Finding A Healthy Balance
You need a healthy balance of maintaining your basic needs, and doing something with your life that is meaningful, sustaining, and allows you access to positive, affirming people. You can work hard. Heck, you can work very hard, but if you are determined to ask a lot of your body, then you must be equally determined to take very good care of it, which includes recognizing your limitations, and responding with self-compassion. No matter how much more riveting it might seem to try to sprint to the finish, you cannot achieve wealth, long-term life-giving relationships, and the freedom to live as you would like by doing so. As any sprinter would, you can run really fast for a short time until your body gives, and literally forces you to rest until it can recover.
A Self-Compassion Motto To Ensure Daily Fulfillment Of Our Basic Needs
A really forward thinking and motivated 8 year old once asked me how he could get to a world where people took good care of themselves, and still lived in a fulfilling way. Both his parents worked very hard, and his heart was heavy from watching them come home so many days too tired to enjoy any of the things that they took pleasure in. 8-year-olds require directness, so I told him that you can’t, that we are stuck with this world, but that we can accept that we are exposed to certain pressures that don’t help us, and then be really creative and passionate about how we can take really good care of ourselves and others.

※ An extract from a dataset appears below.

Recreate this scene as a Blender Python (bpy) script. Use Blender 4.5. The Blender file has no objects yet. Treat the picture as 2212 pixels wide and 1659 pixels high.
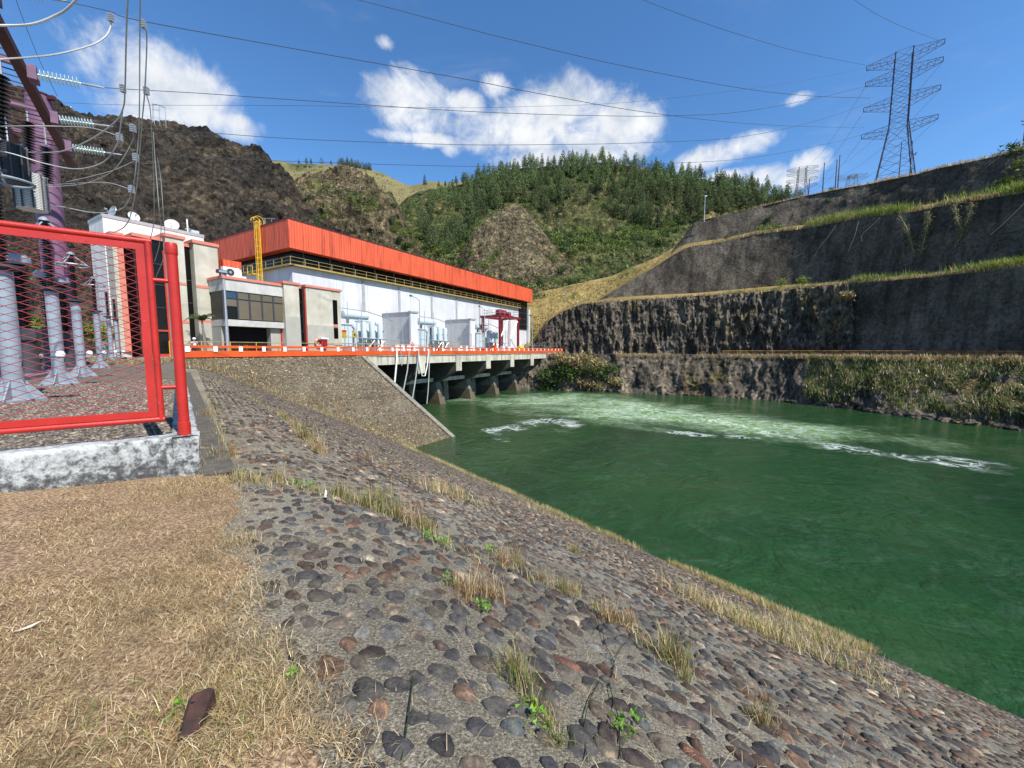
import bpy, math, random
import numpy as np
from mathutils import Vector, Matrix, noise as mnoise
random.seed(7); RNG = np.random.default_rng(7)
sc = bpy.context.scene
COL = sc.collection

# ------------------------------------------------------------------ camera
W0, H0, F0 = 2212.0, 1659.0, 840.0          # photograph units used for measuring
PITCH = math.radians(4.97)
cam_d = bpy.data.cameras.new("camera"); cam = bpy.data.objects.new("camera", cam_d); COL.objects.link(cam)
cam_d.sensor_width = 36.0; cam_d.lens = F0 / W0 * 36.0
cam_d.clip_start = 0.05; cam_d.clip_end = 6000
cam.location = (0, 0, 0); cam.rotation_euler = (math.radians(90) - PITCH, 0, 0)
sc.camera = cam

# ------------------------------------------------------------------ sky, sun, exposure
SUN_AZ, SUN_EL = math.radians(134), math.radians(49)
sc.view_settings.view_transform = 'Standard'; sc.view_settings.look = 'None'
sc.view_settings.gamma = 1.0; sc.view_settings.use_curve_mapping = False
sc.view_settings.exposure = 0.5
sun_d = bpy.data.lights.new("sun", 'SUN'); sun_d.energy = 4.7; sun_d.angle = math.radians(0.53)
sun_d.color = (1.0, 0.95, 0.87)
sun = bpy.data.objects.new("sun", sun_d); COL.objects.link(sun)
SUNV = Vector((math.sin(SUN_AZ) * math.cos(SUN_EL), math.cos(SUN_AZ) * math.cos(SUN_EL), math.sin(SUN_EL)))
sun.rotation_euler = SUNV.to_track_quat('Z', 'Y').to_euler(); sun.location = SUNV * 50

def ray(px, py):
    x = (px - W0 / 2) / F0; y = (H0 / 2 - py) / F0
    return Vector((x, math.cos(PITCH) + y * math.sin(PITCH), -math.sin(PITCH) + y * math.cos(PITCH)))

class NT:
    """small node-tree writer"""
    def __init__(s, tree): s.t = tree; s.n = tree.nodes; s.l = tree.links
    def node(s, typ, **kw):
        n = s.n.new(typ)
        for k, v in kw.items(): setattr(n, k, v)
        return n
    def put(s, sock, v):
        if isinstance(v, bpy.types.NodeSocket): s.l.new(v, sock)
        elif isinstance(v, (tuple, list)) and len(v) == 3 and sock.type == 'RGBA': sock.default_value = (*v, 1)
        else: sock.default_value = v
    def math(s, op, a, b=0.0, c=None, clamp=False):
        n = s.node('ShaderNodeMath', operation=op, use_clamp=clamp)
        s.put(n.inputs[0], a); s.put(n.inputs[1], b)
        if c is not None: s.put(n.inputs[2], c)
        return n.outputs[0]
    def mix(s, f, a, b, blend='MIX'):
        n = s.node('ShaderNodeMix', data_type='RGBA', blend_type=blend)
        s.put(n.inputs[0], f); s.put(n.inputs[6], a); s.put(n.inputs[7], b)
        return n.outputs[2]
    def noise(s, vec, scale, detail=5.0, rough=0.55, dist=0.0):
        n = s.node('ShaderNodeTexNoise'); s.l.new(vec, n.inputs['Vector'])
        n.inputs['Scale'].default_value = scale; n.inputs['Detail'].default_value = detail
        n.inputs['Roughness'].default_value = rough; n.inputs['Distortion'].default_value = dist
        return n.outputs[0]
    def voro(s, vec, scale, feature='F1', rnd=1.0):
        n = s.node('ShaderNodeTexVoronoi', feature=feature); s.l.new(vec, n.inputs['Vector'])
        n.inputs['Scale'].default_value = scale; n.inputs['Randomness'].default_value = rnd
        return n
    def ramp(s, f, stops, interp='LINEAR'):
        n = s.node('ShaderNodeValToRGB'); cr = n.color_ramp; cr.interpolation = interp
        while len(cr.elements) < len(stops): cr.elements.new(0.5)
        for e, (p, c) in zip(cr.elements, stops):
            e.position = p; e.color = (*c, 1) if len(c) == 3 else c
        s.put(n.inputs[0], f); return n.outputs[0]
    def pos(s): return s.node('ShaderNodeNewGeometry').outputs['Position']
    def obj(s): return s.node('ShaderNodeTexCoord').outputs['Object']
    def sep(s, v):
        n = s.node('ShaderNodeSeparateXYZ'); s.l.new(v, n.inputs[0]); return n.outputs
    def scaled(s, v, sc3, rot=(0, 0, 0)):
        n = s.node('ShaderNodeMapping'); s.l.new(v, n.inputs[0]); n.inputs['Scale'].default_value = sc3
        n.inputs['Rotation'].default_value = rot
        return n.outputs[0]
    def bump(s, h, strength, dist, normal=None):
        n = s.node('ShaderNodeBump'); s.put(n.inputs['Height'], h)
        n.inputs['Strength'].default_value = strength; n.inputs['Distance'].default_value = dist
        if normal is not None: s.l.new(normal, n.inputs['Normal'])
        return n.outputs[0]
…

We came up with our own motto to help him remember how to practice this particular flavor of self-compassion: “Today is ok. Let’s take care of ourselves, and make it great.” Just hearing it makes me feel better. Whatever today is for you, it is ok. In other words, it is enough, but take a look at what you need to fulfill your basic needs to make it great because let’s be honest, you would settle for good, but you really want great. Great is just better.
365 Days Of Self-Compassion. Day 230. In The Books.